Il progetto del gruppo

Gli indagati, spiegano gli investigatori, usavano come alias i nomi di terroristi della galassia neonazista come, ad esempio, quello di Anders Breikvik, responsabile dell'eccidio di Utoya nel luglio 2011. Stavano pianificando un violento pestaggio ai danni di un uomo di origine straniera e religione musulmana, frequentatore di centri sociali. Il loro piano era quello di creare con questa (da non rivendicare nei loro intenti) e altre azioni il "caos assoluto" per favorire l'arrivo di un "dittatore". Si tratta del primo gruppo di 'suprematisti' scoperti sul territorio milanese. Stando a quanto ricostruito dalle indagini, i giovani stavano anche pianificando di ampliare i componenti del gruppo facendo "proselitismo" tra gli ambienti dell'estrema destra. Il loro piano, a quanto si è saputo, era di 'lunga portata', nel senso che progettavano una serie di azioni, come il pestaggio per il quale con mazze e bastoni si stavano preparando negli ultimi giorni (avevano individuato 'l'obiettivo' ma sono stati fermati prima), per "creare caos" e arrivare alla "rigenerazione di una dittatura". Il gruppo clandestino, mentre preparava il pestaggio, si era dato anche alcune regole: la persona non doveva essere uccisa ma picchiata con violenza, l'uomo non andava insultato per il colore della pelle e l'azione non andava rivendicata, perché non si doveva capire chi stesse agendo in quel modo, appunto per creare confusione con questa e altre violenze simili.

I contatti con gli estremisti svizzeri

Il gruppo aveva anche tentato di allargare il proprio raggio d'azione attraverso rapporti diretti con altre organizzazioni di estrema destra, come il sodalizio elvetico 'Junge Tat' che un indagato aveva visitato a maggio, rimanendo coinvolto nell'aggressione organizzata da movimenti antifascisti ai danni degli esponenti svizzeri.

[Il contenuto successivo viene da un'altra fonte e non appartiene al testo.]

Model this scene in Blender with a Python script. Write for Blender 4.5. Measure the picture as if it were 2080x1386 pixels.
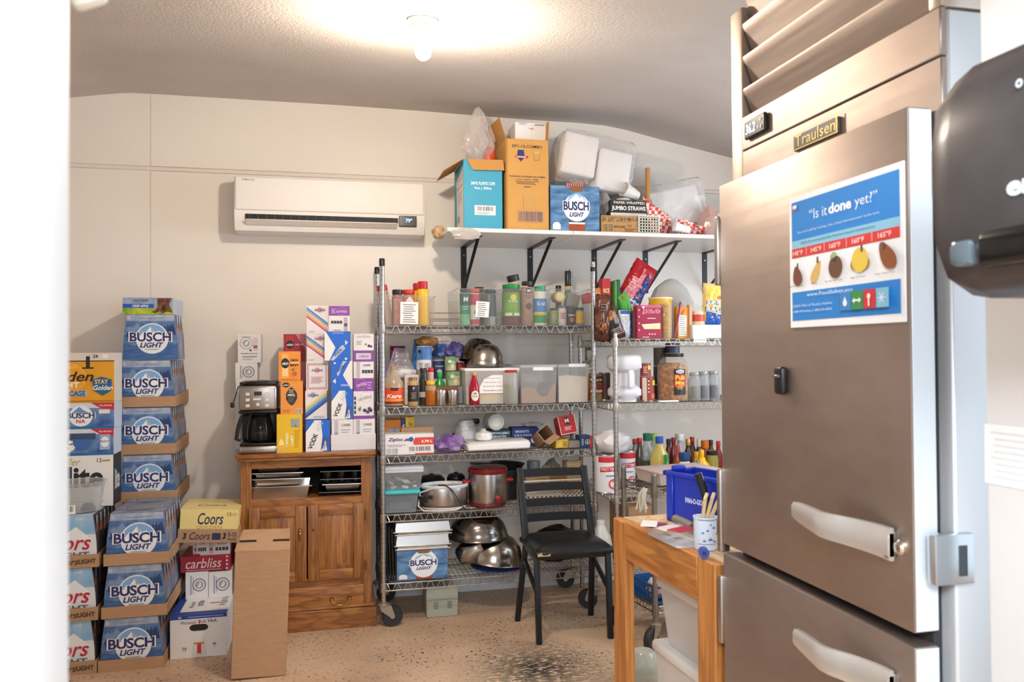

Pm: “Alta pericolosità operativa”

Durante la conferenza stampa in Questura, il capo del pool antiterrorismo milanese, Alberto Nobili, ha spiegato che l’organizzazione aveva "un'alta pericolosità operativa. Non stavano delirando, non facevano due chiacchere, non sono dei fuori di testa, proprio no - ha detto il magistrato -. Stavano cercando di costruire una rete nazionale e con collegamenti internazionali". Da quanto emerso il gruppo avrebbe voluto entrare nel mercato della droga e delle armi ma solo con scopo di autofinanziamento.